Reality Bites

Roger Avary pulls no punches in The Rules of Attraction


by Willow Green |
Published on

It's entirely possible that you'll never see a more dysfunctional, twisted and downright bizarre look at college life and love than in Roger Avary's adaptation of Brett Easton Ellis' The Rules of Attraction. A story where none of the characters is exactly likeable may not seem like a good place to begin a movie but, according to Avary, it is just this refreshing dose of reality and lack of ersatz characterisation that makes the film such a success. "They're characters at conflict with themselves which, to me, is a much more important and likeable quality than somebody who is just a good guy," he told us at the LFF gala screening of his film, on Saturday. "I actually find the movie to be, not only a highly moral experience, but also a movie, which contains a number of basically good characters trying to survive in a corrupt world and trying to make a connection in a society that has little connectivity." Students at a New England arts College, Sean Bateman (yes, brother to American Psycho's Patrick) has a thing for the lovely Lauren.

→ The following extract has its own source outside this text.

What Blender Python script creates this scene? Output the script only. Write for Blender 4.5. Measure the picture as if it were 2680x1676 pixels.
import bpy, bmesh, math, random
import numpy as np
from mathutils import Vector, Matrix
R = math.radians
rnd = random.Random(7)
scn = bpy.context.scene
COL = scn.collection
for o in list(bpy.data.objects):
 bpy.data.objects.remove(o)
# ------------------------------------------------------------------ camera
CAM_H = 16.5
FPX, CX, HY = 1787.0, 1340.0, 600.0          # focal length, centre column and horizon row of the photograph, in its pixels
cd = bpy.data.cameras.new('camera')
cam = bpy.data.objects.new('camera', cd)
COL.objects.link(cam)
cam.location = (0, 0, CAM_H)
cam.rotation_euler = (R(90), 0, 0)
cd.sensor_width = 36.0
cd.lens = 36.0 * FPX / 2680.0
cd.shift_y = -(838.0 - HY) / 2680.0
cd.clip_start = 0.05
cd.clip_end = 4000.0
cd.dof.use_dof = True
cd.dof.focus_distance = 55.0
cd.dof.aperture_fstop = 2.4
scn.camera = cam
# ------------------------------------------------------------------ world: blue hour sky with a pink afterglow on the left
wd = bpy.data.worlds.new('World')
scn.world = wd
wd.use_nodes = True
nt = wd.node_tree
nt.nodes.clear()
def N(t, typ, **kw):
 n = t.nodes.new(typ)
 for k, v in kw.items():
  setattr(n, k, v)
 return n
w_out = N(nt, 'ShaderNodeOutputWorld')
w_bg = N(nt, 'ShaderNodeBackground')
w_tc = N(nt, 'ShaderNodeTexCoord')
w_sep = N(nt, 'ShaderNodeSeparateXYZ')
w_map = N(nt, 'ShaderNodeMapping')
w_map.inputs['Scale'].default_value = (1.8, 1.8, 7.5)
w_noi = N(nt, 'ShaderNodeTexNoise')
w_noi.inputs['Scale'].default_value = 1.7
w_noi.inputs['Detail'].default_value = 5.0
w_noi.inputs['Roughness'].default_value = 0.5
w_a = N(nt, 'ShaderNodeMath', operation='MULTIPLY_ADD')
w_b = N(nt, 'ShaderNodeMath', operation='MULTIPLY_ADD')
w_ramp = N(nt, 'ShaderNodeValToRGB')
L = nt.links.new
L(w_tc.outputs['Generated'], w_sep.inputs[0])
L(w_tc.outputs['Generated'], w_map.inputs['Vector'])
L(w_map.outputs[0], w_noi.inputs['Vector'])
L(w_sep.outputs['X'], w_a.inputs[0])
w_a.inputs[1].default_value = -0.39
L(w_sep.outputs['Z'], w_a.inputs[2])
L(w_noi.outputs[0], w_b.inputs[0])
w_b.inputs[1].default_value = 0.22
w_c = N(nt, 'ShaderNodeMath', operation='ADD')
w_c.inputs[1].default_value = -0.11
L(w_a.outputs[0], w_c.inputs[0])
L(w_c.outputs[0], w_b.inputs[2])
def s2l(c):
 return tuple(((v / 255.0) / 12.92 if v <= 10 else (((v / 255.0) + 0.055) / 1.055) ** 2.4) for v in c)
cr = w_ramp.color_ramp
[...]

However, Lauren is saving herself for Victor. Paul, on the other hand, is experimenting with his sexuality and rather likes Sean. Hailed as an anti-romantic comedy, the film substitutes the traditional boy-meets-girl clich with the harsh reality that, as often as not, when two hearts collide it all ends in tears. Employing a variety of cinematic tricks and a disorientating non-sequential narrative, the film does its utmost to stay true to Easton Ellis' unique written style. "It's not an easy book to adapt. It took me a good 13 years of thinking about the book before realising the appropriate way to convert Brett's incredibly complicated literary devices into cinematic devices that would deliver an experience that felt like reading a Brett Easton Ellis novel. When people have made movies of his books in the past, they've extracted the literary devices and just told very straight stories and I think that's a big mistake. The themes and spirit of his writing and the structure are so intimately connected that to remove the literary devices is to remove part of the theme."